Сахар 22 года, она носит яркую тунику и играет в женской футбольной команде. Как и ее друзья, живущие в двухэтажных коттеджах в престижном квартале на севере Тегерана, Сахар не поддерживает Ахмади-Нежада. Но за кого будет голосовать на президентских выборах в июне, еще не решила. "Я бы проголосовала за Хатами (Мохаммад Хатами — бывший президент республики, реформатор.— "Власть"), но недавно он заявил, что баллотироваться не будет",— Сахар не скрывает сожаления.
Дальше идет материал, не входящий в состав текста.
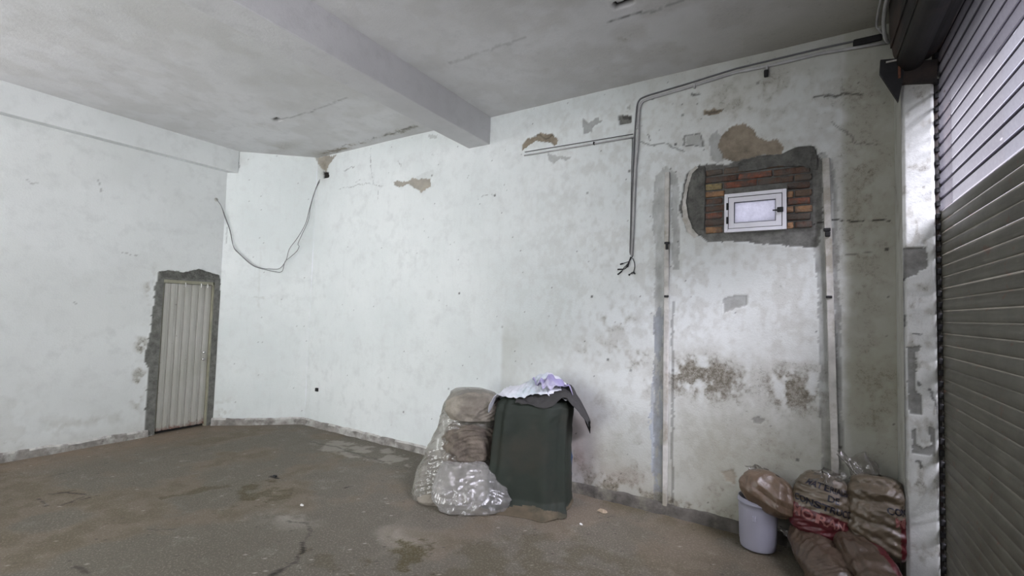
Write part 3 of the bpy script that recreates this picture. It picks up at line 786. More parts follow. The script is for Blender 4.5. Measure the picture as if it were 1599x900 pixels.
Pf.add('grime', smooth(3.13, 3.3, Pf.v) * (.3 + npz), .8)
for pts in (P_([(690, 410), (700, 440)]), P_([(735, 450), (765, 490), (770, 570)]), P_([(668, 145), (690, 155)]), P_([(665, 820), (670, 870)]), P_([(610, 30), (612, 100)])):
    Pf.add('dark', Pf.line_mask(pts, .006, 1.5), .7)
pillar = Pf.build('wall_pillar', M['pillar'])
pillar['label'] = 'narrow flaking white concrete pillar between back wall and roller shutter'
# body behind the face (same pillar)
Ps = Sheet((PX0, PY, 0), (0, 1, 0), (0, 0, 1), (-1, 0, 0), D - PY, 3.36, 0.02)
Ps.add('yellow', .6 + 0 * Ps.u, 1); Ps.add('grime', smooth(.5, .7, fbm(Ps.u * 20, Ps.v * 10, 71, 4)), .5)
ps = Ps.build('pillar_side', M['pillar']); ps.parent = pillar; del ps['kind']
bm = bmesh.new(); box_bm(bm, (PX0 + .01, PY + .022, .0), (PX1 - .002, D - .012, 3.36)); bm_obj('pillar_core', bm, M['pillar'], pillar)

def slat_geo(pitch, y0, y1, ribs=1, amp=.011, skins=(0, .0012), gap=.009):
    """one interlocking slat, its profile in x-z extruded along y; two curved skins"""
    n = 9; prof = []
    for i in range(n + 1):
        t = i / n; z = t * (pitch - gap)
        x = -amp * math.sin(math.pi * min(1, t * 1.05)) ** .7 if ribs else -amp
        prof.append((x, z))
    prof.append((.004, pitch - .006)); prof.append((.004, pitch + .001))
    th = .0012; V = []; F = []; k = len(prof)
    for y in (y0, y1):
        for s in skins:
            for (x, z) in prof: V.append((x + s, y, z))
    if len(skins) == 1:
        F = [(i, i + 1, k + i + 1, k + i) for i in range(k - 1)]
        me = pymesh('slat', V, F); return me, [1 if i >= k - 4 else 0 for i in range(k - 1)]
    for i in range(k - 1):
        F.append((i, i + 1, 2 * k + i + 1, 2 * k + i)); F.append((k + i, 3 * k + i, 3 * k + i + 1, k + i + 1))
    F.append((0, 2 * k, 3 * k, k))
    me = pymesh('slat', V, F); J = [0] * len(F)
    for i in range(k - 1):
        if i >= k - 4: J[2 * i] = J[2 * i + 1] = 1
    return me, J

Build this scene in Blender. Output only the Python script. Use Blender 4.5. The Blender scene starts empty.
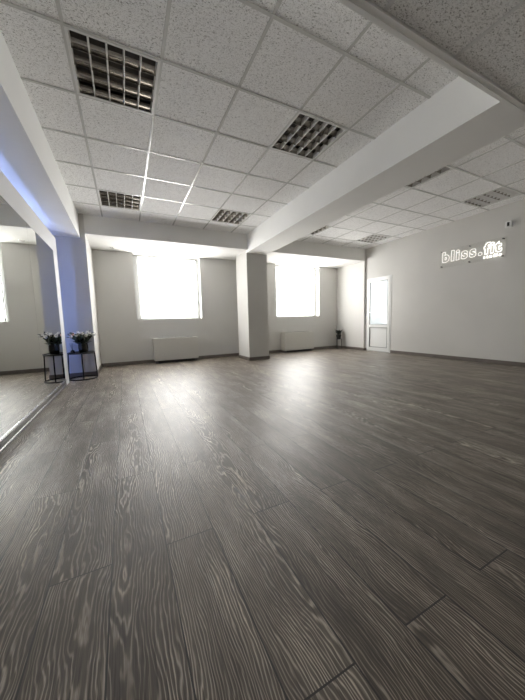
import bpy, bmesh, math, random
from mathutils import Vector, Matrix
random.seed(7)
C = bpy.context.scene.collection
PI = math.pi
H = 0.888

# ---------------------------------------------------------------- materials
def new_mat(name):
    m = bpy.data.materials.new(name); m.use_nodes = True
    nt = m.node_tree; b = nt.nodes['Principled BSDF']
    return m, nt, b
def ramp(nt, fac, stops):
    r = nt.nodes.new('ShaderNodeValToRGB'); e = r.color_ramp.elements
    e[0].position, e[0].color = stops[0][0], (*stops[0][1], 1)
    e[1].position, e[1].color = stops[-1][0], (*stops[-1][1], 1)
    for p, c in stops[1:-1]:
        x = e.new(p); x.color = (*c, 1)
    nt.links.new(fac, r.inputs['Fac']); return r.outputs['Color']
def noise(nt, vec, scale, detail=2, rough=.5, dist=0):
    n = nt.nodes.new('ShaderNodeTexNoise')
    n.inputs['Scale'].default_value = scale; n.inputs['Detail'].default_value = detail
    n.inputs['Roughness'].default_value = rough; n.inputs['Distortion'].default_value = dist
    if vec is not None: nt.links.new(vec, n.inputs['Vector'])
    return n.outputs['Fac']
def mth(nt, op, a, b=None, c=None):
    n = nt.nodes.new('ShaderNodeMath'); n.operation = op
    for i, v in enumerate((a, b, c)):
        if v is None: continue
        if isinstance(v, (int, float)): n.inputs[i].default_value = v
        else: nt.links.new(v, n.inputs[i])
    return n.outputs[0]
def bump(nt, b, h, strength, dist):
    n = nt.nodes.new('ShaderNodeBump'); n.inputs['Strength'].default_value = strength
    n.inputs['Distance'].default_value = dist
    nt.links.new(h, n.inputs['Height']); nt.links.new(n.outputs[0], b.inputs['Normal'])
def objco(nt):
    return nt.nodes.new('ShaderNodeTexCoord').outputs['Object']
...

Я спрашиваю знакомую пожилую пару, которая живет в трехэтажном особняке на севере Тегерана, почему так изменилось отношение иранцев к их президенту. "Думаю, все дело в ценах на нефть. Ахмади-Нежад взлетел вместе с ними и первое время был очень популярен. На протяжении трех лет он тратил все деньги от продажи нефти,— отвечает Кей, всегда одетый в строгий костюм.— Теперь цены падают, а у него нет фонда, из которого он мог бы продолжать тратить так же много. Из-за санкций западных стран большинство наших денег находилось внутри страны. Так что кризис нас пока не очень задел, но ситуация изменится".
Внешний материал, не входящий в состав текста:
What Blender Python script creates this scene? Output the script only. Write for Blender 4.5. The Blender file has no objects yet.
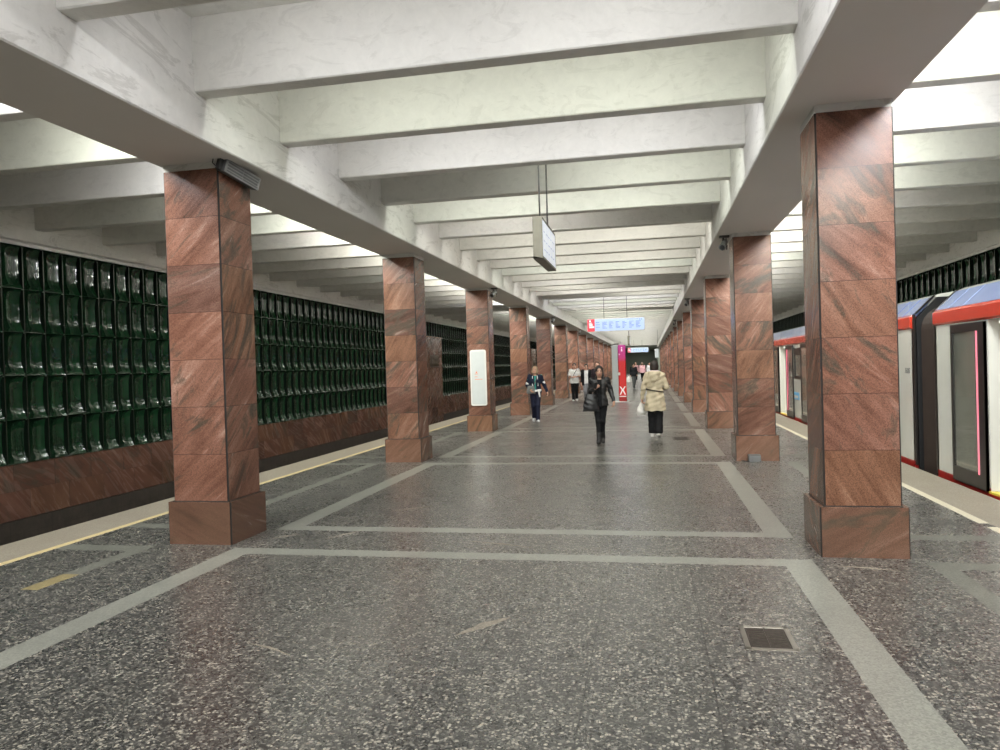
import bpy, bmesh, math, random
import numpy as np
from mathutils import Vector, Matrix

random.seed(7)
SC = bpy.context.scene
COL = SC.collection
PI = math.pi

# ------------------------------------------------------------------ measures
CX = -1.417                       # axis of the hall
COL_Y0, BAY = 6.90, 6.5           # front of first plinth, bay length
NCOL = 16
PW, PD, PH = 0.727, 0.717, 0.44   # plinth
SW = 0.638                        # shaft width
SH_TOP = 3.90
SOFFIT, RIB_Z, CEIL = 3.97, 4.38, 5.06
BEAM_IN, BEAM_OUT = 2.633, 3.585  # distance from the axis
WALL_D = 8.87                     # tiled face, distance from the axis
BAND_D = 9.0                      # concrete band
EDGE_D = 5.445                    # platform edge
Y_BACK, Y_END = -8.0, 111.0
RIB0, RIBS, RIB_T = 6.18, 1.625, 0.2
YK0 = 7.26                        # centre of the first column

# ------------------------------------------------------------------ node helpers
def mat(name):
    m = bpy.data.materials.new(name); m.use_nodes = True
    nt = m.node_tree
    return m, nt, nt.nodes['Principled BSDF']

def N(nt, t, **kw):
    n = nt.nodes.new(t)
    for k, v in kw.items():
        setattr(n, k, v)
    return n

def lk(nt, a, b):
    nt.links.new(a, b)

def math_n(nt, op, a, b=None, c=None):
    n = N(nt, 'ShaderNodeMath', operation=op)
    for i, v in enumerate((a, b, c)):
        if v is None: continue
        if hasattr(v, 'is_linked') or hasattr(v, 'links'): lk(nt, v, n.inputs[i])
        else: n.inputs[i].default_value = v
    return n.outputs[0]

def ramp(nt, fac, stops, interp='LINEAR'):
    r = N(nt, 'ShaderNodeValToRGB')
    r.color_ramp.interpolation = interp
    e = r.color_ramp.elements
    while len(e) < len(stops): e.new(0.5)
    for el, (p, c) in zip(e, stops):
        el.position = p; el.color = (c[0], c[1], c[2], 1)
    lk(nt, fac, r.inputs['Fac'])
    return r.outputs['Color']

def mix(nt, fac, a, b, mode='MIX'):
    n = N(nt, 'ShaderNodeMix', data_type='RGBA', blend_type=mode)
    for sock, v in ((n.inputs[0], fac), (n.inputs[6], a), (n.inputs[7], b)):
        if hasattr(v, 'links'): lk(nt, v, sock)
        elif isinstance(v, (int, float)): sock.default_value = v
        else: sock.default_value = (v[0], v[1], v[2], 1)
    return n.outputs[2]

def noise(nt, vec, scale, detail=4, rough=0.5, dist=0.0):
    n = N(nt, 'ShaderNodeTexNoise')
    n.inputs['Scale'].default_value = scale; n.inputs['Detail'].default_value = detail
    n.inputs['Roughness'].default_value = rough; n.inputs['Distortion'].default_value = dist
    if vec is not None: lk(nt, vec, n.inputs['Vector'])
    return n.outputs['Fac']

def plain(name, col, rough=0.5, metal=0.0, var=0.12, scale=6.0, emit=None, strength=1.0, bump=0.0, coat=0.0):
    m, nt, b = mat(name)
    tc = N(nt, 'ShaderNodeTexCoord')
    f = noise(nt, tc.outputs['Object'], scale, 5)
    c = ramp(nt, f, [(0.3, [x * (1 - var) for x in col]), (0.7, [min(1, x * (1 + var)) for x in col])])
    lk(nt, c, b.inputs['Base Color'])
    b.inputs['Roughness'].default_value = rough
    b.inputs['Metallic'].default_value = metal
    b.inputs['Coat Weight'].default_value = coat
    if emit:
        b.inputs['Emission Color'].default_value = (*emit, 1)
        b.inputs['Emission Strength'].default_value = strength
    if bump:
        bp = N(nt, 'ShaderNodeBump'); bp.inputs['Strength'].default_value = bump
        bp.inputs['Distance'].default_value = 0.01
        lk(nt, noise(nt, tc.outputs['Object'], scale * 6, 4), bp.inputs['Height'])
        lk(nt, bp.outputs[0], b.inputs['Normal'])
    return m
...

Кей не любит распространяться о своей работе — замечает только, что среди его друзей много политиков. Его жена Ружан, 20 лет прожившая во Франции, преподает французский язык. Ружан водит маленький Peugeot, носит свободный синий плащ, полусапожки модного европейского фасона и синий шарф на голове, не скрывающий вопреки местным порядкам шею.
Ружан не согласна с мужем и добавляет, что кризис уже заметен и один только хлеб подорожал за последний год больше чем в полтора раза. "Посмотри на наши деньги,— Ружан переводит взгляд на элегантный кошелек.— Я еще помню времена, когда на 10 туманов можно было купить пирожное. Теперь оно стоит 10 000 туманов".
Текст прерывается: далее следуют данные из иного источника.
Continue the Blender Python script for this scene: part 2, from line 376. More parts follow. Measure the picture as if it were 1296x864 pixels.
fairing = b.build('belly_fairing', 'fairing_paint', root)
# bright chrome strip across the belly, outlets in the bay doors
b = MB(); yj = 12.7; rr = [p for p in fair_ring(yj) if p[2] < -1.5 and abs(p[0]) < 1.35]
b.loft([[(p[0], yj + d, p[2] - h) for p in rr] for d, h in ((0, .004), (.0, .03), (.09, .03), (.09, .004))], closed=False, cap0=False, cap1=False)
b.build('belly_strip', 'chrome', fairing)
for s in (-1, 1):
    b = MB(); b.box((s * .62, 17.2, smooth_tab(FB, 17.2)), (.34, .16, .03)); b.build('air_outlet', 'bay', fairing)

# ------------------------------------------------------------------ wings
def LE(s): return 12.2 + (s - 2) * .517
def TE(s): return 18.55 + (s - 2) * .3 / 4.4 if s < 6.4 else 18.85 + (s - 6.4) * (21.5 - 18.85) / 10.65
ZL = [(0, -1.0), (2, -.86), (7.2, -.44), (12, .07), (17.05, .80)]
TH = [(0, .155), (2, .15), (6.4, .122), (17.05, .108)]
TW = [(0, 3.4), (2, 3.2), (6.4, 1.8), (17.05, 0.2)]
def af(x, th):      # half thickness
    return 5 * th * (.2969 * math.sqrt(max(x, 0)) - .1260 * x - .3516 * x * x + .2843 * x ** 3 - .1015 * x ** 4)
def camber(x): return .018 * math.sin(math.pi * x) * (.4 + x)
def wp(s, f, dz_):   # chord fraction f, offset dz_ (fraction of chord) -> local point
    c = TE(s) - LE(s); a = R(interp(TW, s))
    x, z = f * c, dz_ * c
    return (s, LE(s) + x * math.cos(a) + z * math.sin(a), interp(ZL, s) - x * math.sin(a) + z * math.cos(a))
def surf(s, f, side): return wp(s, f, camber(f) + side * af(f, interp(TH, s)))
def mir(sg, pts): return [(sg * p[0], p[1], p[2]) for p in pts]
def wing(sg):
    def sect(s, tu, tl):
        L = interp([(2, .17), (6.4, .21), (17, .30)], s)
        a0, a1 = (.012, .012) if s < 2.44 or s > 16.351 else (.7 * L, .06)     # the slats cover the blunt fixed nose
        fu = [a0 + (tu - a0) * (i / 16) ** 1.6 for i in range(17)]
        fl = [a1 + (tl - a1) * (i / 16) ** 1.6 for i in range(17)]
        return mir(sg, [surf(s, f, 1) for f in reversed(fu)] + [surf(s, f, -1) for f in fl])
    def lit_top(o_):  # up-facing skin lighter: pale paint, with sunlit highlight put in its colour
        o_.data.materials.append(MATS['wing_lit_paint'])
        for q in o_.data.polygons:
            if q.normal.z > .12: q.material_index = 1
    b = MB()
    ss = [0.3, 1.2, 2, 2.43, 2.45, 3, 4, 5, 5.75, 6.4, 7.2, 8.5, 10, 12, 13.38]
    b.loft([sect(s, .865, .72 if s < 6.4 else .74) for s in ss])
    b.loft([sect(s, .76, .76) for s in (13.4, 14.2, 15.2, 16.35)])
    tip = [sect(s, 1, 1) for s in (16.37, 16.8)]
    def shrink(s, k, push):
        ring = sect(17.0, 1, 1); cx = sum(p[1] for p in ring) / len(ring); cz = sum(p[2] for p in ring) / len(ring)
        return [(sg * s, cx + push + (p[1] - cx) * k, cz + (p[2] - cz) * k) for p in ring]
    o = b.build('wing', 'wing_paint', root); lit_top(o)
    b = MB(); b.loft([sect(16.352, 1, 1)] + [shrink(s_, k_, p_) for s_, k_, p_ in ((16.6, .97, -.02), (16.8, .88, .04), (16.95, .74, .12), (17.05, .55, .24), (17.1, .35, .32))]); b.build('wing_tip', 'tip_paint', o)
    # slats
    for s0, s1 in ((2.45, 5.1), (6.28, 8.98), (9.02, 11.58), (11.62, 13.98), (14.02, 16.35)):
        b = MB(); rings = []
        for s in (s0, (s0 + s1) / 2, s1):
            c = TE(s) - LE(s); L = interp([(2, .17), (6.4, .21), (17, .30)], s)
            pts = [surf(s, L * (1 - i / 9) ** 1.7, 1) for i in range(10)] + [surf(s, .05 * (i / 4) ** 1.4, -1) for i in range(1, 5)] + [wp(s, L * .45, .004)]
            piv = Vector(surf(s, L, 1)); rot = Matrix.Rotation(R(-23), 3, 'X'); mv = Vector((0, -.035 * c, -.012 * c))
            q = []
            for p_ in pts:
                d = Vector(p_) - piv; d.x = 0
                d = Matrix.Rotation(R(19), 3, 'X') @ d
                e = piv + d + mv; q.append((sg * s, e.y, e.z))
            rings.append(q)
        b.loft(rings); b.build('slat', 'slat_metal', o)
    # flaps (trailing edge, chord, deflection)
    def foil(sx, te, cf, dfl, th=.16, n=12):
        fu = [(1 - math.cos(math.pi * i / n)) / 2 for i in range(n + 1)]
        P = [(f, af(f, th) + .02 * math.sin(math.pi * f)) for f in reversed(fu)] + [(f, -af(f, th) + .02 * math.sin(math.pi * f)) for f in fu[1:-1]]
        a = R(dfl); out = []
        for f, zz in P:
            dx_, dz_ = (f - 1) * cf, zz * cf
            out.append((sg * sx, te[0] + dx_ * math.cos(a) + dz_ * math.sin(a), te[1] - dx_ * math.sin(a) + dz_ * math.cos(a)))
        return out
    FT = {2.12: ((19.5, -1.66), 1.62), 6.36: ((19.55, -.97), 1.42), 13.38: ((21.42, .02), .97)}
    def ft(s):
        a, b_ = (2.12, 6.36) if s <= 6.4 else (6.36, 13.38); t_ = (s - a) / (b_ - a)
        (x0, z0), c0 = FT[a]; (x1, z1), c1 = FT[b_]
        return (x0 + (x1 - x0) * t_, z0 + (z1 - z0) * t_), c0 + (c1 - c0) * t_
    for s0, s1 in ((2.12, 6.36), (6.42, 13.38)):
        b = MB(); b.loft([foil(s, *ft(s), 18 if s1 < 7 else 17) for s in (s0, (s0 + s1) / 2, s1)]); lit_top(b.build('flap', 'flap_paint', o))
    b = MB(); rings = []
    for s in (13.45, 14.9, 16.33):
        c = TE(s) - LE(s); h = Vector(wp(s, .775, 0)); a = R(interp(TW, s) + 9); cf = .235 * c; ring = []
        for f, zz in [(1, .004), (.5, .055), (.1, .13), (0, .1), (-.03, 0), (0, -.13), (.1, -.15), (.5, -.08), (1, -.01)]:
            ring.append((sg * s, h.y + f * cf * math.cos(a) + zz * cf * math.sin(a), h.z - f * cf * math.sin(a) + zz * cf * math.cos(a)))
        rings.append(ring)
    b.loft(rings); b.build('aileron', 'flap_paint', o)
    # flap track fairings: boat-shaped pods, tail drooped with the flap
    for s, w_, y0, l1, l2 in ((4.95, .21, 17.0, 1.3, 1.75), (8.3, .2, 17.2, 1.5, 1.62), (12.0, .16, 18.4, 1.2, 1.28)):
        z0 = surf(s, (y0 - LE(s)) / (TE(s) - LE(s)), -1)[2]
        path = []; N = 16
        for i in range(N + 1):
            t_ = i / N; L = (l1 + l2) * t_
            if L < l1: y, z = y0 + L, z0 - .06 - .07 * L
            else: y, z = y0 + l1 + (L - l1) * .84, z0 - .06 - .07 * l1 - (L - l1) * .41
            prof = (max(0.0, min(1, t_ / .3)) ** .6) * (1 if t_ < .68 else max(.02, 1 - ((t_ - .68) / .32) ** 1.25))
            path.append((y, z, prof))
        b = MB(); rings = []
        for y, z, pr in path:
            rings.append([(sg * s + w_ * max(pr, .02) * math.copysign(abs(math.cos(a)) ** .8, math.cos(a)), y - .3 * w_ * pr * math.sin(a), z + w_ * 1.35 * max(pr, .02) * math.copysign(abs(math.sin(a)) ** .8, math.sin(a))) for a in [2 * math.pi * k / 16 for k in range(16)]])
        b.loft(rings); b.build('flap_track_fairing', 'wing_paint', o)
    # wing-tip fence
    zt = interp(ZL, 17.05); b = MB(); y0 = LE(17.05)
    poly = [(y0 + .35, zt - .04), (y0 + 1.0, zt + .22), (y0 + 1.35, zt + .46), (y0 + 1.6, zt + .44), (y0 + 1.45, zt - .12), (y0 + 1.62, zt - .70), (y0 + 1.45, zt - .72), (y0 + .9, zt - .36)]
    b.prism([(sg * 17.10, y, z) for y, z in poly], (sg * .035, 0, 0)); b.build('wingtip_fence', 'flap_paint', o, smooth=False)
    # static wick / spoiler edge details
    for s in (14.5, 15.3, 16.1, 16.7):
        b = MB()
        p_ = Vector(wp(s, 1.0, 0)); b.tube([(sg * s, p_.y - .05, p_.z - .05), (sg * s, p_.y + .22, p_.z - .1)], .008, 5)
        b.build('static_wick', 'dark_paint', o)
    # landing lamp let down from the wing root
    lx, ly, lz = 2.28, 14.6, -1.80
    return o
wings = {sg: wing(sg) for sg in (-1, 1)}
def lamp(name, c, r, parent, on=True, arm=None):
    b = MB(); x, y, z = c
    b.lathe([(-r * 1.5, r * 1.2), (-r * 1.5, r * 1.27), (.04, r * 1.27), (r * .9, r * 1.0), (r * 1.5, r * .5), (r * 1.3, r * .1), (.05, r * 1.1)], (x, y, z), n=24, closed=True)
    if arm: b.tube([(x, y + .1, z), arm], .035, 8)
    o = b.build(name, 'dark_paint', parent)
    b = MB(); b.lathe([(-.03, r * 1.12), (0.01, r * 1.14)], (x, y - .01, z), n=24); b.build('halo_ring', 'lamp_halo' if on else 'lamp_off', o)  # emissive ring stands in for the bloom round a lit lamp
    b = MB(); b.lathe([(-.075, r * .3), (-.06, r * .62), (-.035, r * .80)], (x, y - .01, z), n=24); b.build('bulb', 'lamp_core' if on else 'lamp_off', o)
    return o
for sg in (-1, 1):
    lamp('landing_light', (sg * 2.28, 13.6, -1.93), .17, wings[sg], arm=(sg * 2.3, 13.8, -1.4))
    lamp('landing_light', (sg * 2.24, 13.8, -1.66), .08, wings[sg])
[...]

"Денег как не было, так и нет"
При движении с севера на юг Тегерана дома за окнами становятся ниже, улицы — грязнее, парки сменяют уличные базары, а женщины в чадрах появляются все чаще.
Именно к жителям бедных районов Ахмади-Нежад обращался во время своей предвыборной кампании в 2005 году. Аудитория была выбрана неслучайно: по данным российского Института стран Ближнего Востока, до 60% населения страны живет на черте бедности или за ней.
На площади имама Хомейни (в любом иранском городе можно встретить улицу имени вождя революции) на юге Тегерана находится большое туристическое агентство, где работает Самира. Ей 27, свободная черная одежда полностью скрывает силуэт, из-под черного платка не видно волос, что в Иране считается признаком особой религиозности. "Рафсанджани (Али Акбар Хашеми Рафсанджани, позапрошлый президент Ирана.— "Власть") и его сторонники разграбили нашу страну. Ахмади-Нежад обещал нам вернуть эти деньги, обещал блюсти нравственность молодежи. А что получилось? Денег как не было, так и нет, только порядки стали более строгими",— Самира просит перевести свои слова единственную англоговорящую коллегу.
К иностранным туристам здесь не привыкли. Спросить у прохожего дорогу невозможно: по-английски практически никто не понимает. На севере страны, где бойкие торговцы из соседнего Азербайджана закупают по $2 за килограмм мандарины, чтобы перепродать их в России, многие понимают азербайджанский язык. На юге, ближе к Персидскому заливу,— арабский.
Пожилые иранцы любят вспоминать, что в шахские времена любой образованный человек говорил не только на фарси, но и на французском. Сейчас от французского влияния осталось всего два вошедших в обиход словечка, которые часто можно услышать на улицах,— "пардон" и "мерси", с ударением на первый слог.
Путешествуя по Ирану, я при помощи разговорника расспрашиваю случайных попутчиков — таксистов, соседей в автобусах, проводников в поездах, служащих отелей. "Откуда ты родом? Как зовут твою старшую дочь? Ахмади-Нежад — хуб?" Никто от Каспийского моря до Персидского залива не ответил мне утвердительно. "Нэ хуб (нехорошо.— "Власть")",— хитро улыбаются и принимаются что-то объяснять, только потом догадываясь, что этих слов в разговорнике уже нет.